I have made a lot of artworks of people walking, it’s true. I keep thinking I should stop and then something else occurs to me to do. Back in the 1990s I found a way to draw people but it was people standing like statues. Like posed photos. I drew everyone I knew like that. One day picking up my child from school, I was idly watching the passing crowds through my car windscreen. I realised that here was an endless supply of wonderful models. Each one a different universe, a heroic type there for five seconds and then gone forever.
Do you view your works as minimum (style)? Tell us why you choose to make them in this fashion? Do you think the minimum style will reduce or strengthen the meaning of your work?
Tough question. Not sure I fully understand it. I’m from the 1980s. Post modern. We don’t believe in style. Style is just like a colour. You pick and choose. One style makes it work this way. Another style another look, another meaning. A palette of styles. I think my works are pretty complicated.
Do you think sense of humor is important for your work? If so, how would you convey it?
What’s important is communication. At a party one uses humour to break barriers and engage with people. Humour puts people at their ease. In this way I can start to talk without intimidating or frustrating people. Art can be annoying like a loud radio on a beach. Like movement in an artwork, humour allows a way in. Humour is often achieved by telling the truth, by surprising people.
You have a series of work made for different cities, such as the Walking in… series, what is the main difference? What is the role these cities play in your works?
I like to be specific. Generalising is dangerous and ultimately false. I keep coming back to realism and what’s in front of me. If I’m doing a show in Busan or Mumbai it seems to make sense to exhibit images of the people outside on the street. Andy Warhol said of making art “if you have to make a decision something is wrong”, and I need a lot of people so where better to find them than in the town I am exhibiting in?
How do you define modern life? How do you like it?
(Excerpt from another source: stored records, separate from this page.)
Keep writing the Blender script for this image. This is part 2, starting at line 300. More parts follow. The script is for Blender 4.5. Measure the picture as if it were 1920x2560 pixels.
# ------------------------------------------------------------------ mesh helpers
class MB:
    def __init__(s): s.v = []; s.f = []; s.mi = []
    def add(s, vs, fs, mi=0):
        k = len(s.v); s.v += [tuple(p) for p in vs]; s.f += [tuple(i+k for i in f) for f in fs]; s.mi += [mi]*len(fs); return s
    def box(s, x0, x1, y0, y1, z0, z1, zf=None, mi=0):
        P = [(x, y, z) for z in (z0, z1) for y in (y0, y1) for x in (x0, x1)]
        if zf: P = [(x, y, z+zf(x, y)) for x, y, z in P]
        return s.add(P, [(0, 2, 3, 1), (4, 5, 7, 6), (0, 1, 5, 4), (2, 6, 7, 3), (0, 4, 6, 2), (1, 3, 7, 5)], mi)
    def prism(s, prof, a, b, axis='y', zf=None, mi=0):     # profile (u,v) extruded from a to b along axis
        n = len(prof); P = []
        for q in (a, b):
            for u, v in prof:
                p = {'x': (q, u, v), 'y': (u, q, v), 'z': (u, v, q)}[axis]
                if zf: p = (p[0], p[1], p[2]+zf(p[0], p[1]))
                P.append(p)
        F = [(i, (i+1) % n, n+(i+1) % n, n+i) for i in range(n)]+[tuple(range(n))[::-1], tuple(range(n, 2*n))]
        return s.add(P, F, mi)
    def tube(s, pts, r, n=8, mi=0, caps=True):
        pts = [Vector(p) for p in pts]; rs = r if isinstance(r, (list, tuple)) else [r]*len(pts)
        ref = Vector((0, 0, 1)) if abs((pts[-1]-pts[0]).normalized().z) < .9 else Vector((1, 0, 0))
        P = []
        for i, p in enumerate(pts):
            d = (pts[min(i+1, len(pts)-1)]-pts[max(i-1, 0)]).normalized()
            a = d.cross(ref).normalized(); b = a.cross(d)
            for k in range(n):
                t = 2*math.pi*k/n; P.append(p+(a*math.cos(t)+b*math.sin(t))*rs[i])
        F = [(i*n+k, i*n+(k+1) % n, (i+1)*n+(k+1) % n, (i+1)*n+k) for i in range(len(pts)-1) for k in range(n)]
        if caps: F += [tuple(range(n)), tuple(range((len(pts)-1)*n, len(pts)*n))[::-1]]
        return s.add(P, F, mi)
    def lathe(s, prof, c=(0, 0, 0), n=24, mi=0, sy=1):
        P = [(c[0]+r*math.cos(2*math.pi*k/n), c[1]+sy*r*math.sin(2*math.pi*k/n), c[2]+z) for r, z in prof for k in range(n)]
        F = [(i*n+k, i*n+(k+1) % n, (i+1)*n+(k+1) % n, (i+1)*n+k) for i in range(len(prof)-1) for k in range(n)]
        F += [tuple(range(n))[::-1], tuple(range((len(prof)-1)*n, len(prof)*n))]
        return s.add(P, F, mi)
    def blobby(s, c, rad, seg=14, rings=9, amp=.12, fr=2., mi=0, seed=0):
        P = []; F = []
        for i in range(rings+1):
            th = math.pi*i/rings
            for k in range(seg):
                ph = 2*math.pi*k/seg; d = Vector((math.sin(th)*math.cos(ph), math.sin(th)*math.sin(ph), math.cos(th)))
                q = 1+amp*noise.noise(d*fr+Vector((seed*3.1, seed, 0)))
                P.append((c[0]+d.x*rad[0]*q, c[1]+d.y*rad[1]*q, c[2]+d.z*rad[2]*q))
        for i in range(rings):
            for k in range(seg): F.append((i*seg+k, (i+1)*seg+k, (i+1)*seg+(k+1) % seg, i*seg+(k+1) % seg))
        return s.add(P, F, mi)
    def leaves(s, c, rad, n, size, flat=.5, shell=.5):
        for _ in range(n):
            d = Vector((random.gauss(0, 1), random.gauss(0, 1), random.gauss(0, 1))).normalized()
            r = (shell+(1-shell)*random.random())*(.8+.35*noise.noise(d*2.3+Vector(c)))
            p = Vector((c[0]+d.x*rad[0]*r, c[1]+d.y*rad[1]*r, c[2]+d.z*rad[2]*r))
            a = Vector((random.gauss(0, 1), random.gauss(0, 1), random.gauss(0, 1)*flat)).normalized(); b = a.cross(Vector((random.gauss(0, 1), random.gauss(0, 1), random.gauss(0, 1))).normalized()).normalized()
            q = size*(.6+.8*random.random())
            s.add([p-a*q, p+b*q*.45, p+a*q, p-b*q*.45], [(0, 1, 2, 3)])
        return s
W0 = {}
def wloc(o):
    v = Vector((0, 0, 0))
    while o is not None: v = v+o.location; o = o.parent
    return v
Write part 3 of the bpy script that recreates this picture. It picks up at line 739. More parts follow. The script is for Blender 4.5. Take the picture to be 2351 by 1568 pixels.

I read a lot of sci-fi but I’m also constantly looking into the past in books and museums. Making art is about making sense of being in the world and having fun with it too. Of course there’s a huge range of experiences for different people, but I’m not so sure things really change that much. My father used to say that the only truly new experience was speed, but really that’s just a variable. Perhaps virtual reality is like that, a more extreme version of accessing an imagined world, which is something artists have always done.
Final question, what is your process when you create work? (from start/inspiration to finish)
What? In 100 words? I play with what I see, in nature and culture, in my own and other artist’s work. I gather and mix, trying out possibilities in my head. I can build works and whole exhibitions in my head. It’s a gift. I get very excited and start lots of projects gathering technologies and resources. Then I usually get scared and often panic, but out of the scramble to save the project – the compromises and last-minute inventions – comes a new solution. Seldom quite what I had wanted, but a small step from where I can often see more possibilities.